Task statement: Repeat only the lines running from the beginning of the material through the line that contains "return m, nt, out".

Recorded information:
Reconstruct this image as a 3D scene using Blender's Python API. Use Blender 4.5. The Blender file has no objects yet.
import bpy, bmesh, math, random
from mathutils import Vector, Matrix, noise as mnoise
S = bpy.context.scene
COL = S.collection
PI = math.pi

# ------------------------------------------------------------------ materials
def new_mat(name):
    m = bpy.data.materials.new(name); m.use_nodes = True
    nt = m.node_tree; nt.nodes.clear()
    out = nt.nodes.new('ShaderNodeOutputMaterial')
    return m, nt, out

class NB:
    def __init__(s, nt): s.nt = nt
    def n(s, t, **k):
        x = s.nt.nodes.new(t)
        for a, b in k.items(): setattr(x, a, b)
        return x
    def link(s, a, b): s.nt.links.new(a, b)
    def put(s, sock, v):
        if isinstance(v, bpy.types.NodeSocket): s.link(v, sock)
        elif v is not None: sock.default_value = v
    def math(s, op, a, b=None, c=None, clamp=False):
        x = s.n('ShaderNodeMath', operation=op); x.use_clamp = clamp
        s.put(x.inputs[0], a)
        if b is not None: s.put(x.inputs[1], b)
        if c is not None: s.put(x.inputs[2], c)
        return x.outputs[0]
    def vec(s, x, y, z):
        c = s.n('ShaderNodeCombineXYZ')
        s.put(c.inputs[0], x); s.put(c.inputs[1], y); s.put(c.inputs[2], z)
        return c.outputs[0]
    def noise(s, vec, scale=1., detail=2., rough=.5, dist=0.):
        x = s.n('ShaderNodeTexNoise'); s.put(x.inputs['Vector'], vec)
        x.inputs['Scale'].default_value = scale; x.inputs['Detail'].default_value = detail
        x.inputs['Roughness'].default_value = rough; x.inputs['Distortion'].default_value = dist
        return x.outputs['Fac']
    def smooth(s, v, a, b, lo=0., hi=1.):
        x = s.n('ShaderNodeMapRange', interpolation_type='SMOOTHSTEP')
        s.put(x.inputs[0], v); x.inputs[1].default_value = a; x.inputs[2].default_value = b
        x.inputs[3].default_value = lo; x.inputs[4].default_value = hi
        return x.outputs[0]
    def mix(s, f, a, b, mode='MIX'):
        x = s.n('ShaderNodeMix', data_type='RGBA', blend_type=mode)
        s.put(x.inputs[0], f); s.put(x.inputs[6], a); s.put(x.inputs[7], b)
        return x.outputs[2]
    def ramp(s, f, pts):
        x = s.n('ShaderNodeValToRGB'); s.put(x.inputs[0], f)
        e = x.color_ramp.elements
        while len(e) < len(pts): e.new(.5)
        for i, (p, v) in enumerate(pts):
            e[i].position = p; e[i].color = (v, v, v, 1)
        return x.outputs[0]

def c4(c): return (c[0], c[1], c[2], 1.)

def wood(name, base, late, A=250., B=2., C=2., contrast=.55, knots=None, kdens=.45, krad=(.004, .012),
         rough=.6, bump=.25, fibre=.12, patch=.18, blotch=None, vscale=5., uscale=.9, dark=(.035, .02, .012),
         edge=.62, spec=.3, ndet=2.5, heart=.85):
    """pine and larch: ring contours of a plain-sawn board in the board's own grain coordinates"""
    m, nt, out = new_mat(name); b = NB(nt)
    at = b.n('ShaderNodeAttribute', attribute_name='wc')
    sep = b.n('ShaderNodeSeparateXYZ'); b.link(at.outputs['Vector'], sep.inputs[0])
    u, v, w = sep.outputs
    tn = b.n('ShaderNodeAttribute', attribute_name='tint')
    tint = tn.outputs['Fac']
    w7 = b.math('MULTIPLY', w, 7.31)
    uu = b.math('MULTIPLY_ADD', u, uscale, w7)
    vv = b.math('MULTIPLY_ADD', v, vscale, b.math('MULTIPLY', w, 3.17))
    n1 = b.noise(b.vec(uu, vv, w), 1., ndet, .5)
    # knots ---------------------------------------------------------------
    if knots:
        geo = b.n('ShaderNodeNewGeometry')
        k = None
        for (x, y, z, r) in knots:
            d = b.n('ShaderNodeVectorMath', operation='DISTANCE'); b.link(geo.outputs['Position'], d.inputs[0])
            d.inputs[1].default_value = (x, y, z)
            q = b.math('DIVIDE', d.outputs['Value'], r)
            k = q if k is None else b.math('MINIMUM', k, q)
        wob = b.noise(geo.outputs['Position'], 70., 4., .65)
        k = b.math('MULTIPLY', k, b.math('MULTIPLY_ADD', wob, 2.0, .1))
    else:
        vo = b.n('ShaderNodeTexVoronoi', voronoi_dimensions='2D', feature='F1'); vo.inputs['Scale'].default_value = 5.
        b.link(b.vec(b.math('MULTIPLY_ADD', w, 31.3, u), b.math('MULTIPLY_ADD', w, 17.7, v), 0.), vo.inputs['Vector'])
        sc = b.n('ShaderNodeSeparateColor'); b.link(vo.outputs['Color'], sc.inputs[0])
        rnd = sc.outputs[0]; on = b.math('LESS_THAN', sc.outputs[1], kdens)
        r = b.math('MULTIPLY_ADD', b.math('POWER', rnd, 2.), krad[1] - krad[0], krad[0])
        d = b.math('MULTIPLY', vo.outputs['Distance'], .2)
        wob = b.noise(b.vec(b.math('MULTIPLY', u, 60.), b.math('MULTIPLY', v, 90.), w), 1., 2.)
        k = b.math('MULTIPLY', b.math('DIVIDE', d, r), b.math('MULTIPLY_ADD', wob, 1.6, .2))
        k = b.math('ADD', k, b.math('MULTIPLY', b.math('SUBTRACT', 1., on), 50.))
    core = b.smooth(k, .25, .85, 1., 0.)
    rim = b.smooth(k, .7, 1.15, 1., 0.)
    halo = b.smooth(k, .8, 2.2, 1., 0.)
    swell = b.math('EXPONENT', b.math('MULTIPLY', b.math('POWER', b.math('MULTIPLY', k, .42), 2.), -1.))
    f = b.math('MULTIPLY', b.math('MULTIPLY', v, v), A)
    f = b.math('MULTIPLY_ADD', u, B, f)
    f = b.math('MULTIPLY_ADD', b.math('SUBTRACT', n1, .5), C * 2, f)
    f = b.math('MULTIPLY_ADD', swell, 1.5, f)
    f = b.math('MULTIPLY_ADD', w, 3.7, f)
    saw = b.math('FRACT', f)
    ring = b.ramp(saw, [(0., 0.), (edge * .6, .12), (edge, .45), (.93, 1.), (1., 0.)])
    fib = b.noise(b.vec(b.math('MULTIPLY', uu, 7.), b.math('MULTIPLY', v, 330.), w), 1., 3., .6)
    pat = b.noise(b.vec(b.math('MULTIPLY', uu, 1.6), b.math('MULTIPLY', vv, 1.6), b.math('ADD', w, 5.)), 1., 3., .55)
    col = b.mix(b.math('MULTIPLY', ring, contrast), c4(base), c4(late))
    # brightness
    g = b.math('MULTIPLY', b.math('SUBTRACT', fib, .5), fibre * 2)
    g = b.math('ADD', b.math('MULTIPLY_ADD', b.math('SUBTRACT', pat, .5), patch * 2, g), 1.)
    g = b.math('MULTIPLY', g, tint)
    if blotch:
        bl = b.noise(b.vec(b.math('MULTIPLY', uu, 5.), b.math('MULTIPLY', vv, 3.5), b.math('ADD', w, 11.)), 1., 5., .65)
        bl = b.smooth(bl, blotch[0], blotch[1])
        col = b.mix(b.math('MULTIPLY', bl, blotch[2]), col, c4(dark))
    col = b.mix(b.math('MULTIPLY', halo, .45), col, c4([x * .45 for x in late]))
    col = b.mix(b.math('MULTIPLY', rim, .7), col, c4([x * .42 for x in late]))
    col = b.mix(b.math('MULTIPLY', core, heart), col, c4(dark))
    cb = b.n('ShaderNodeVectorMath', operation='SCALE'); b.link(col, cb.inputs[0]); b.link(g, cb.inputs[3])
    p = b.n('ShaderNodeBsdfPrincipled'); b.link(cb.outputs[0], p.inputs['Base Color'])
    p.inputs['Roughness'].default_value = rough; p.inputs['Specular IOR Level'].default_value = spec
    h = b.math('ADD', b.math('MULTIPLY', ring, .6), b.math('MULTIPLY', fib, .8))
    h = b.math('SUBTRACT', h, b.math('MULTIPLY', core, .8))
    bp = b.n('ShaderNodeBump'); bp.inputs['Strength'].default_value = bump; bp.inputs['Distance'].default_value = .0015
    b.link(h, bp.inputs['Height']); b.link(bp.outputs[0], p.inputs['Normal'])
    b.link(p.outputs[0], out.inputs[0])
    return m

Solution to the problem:
Reconstruct this image as a 3D scene using Blender's Python API. Use Blender 4.5. The Blender file has no objects yet.
import bpy, bmesh, math, random
from mathutils import Vector, Matrix, noise as mnoise
S = bpy.context.scene
COL = S.collection
PI = math.pi

# ------------------------------------------------------------------ materials
def new_mat(name):
    m = bpy.data.materials.new(name); m.use_nodes = True
    nt = m.node_tree; nt.nodes.clear()
    out = nt.nodes.new('ShaderNodeOutputMaterial')
    return m, nt, out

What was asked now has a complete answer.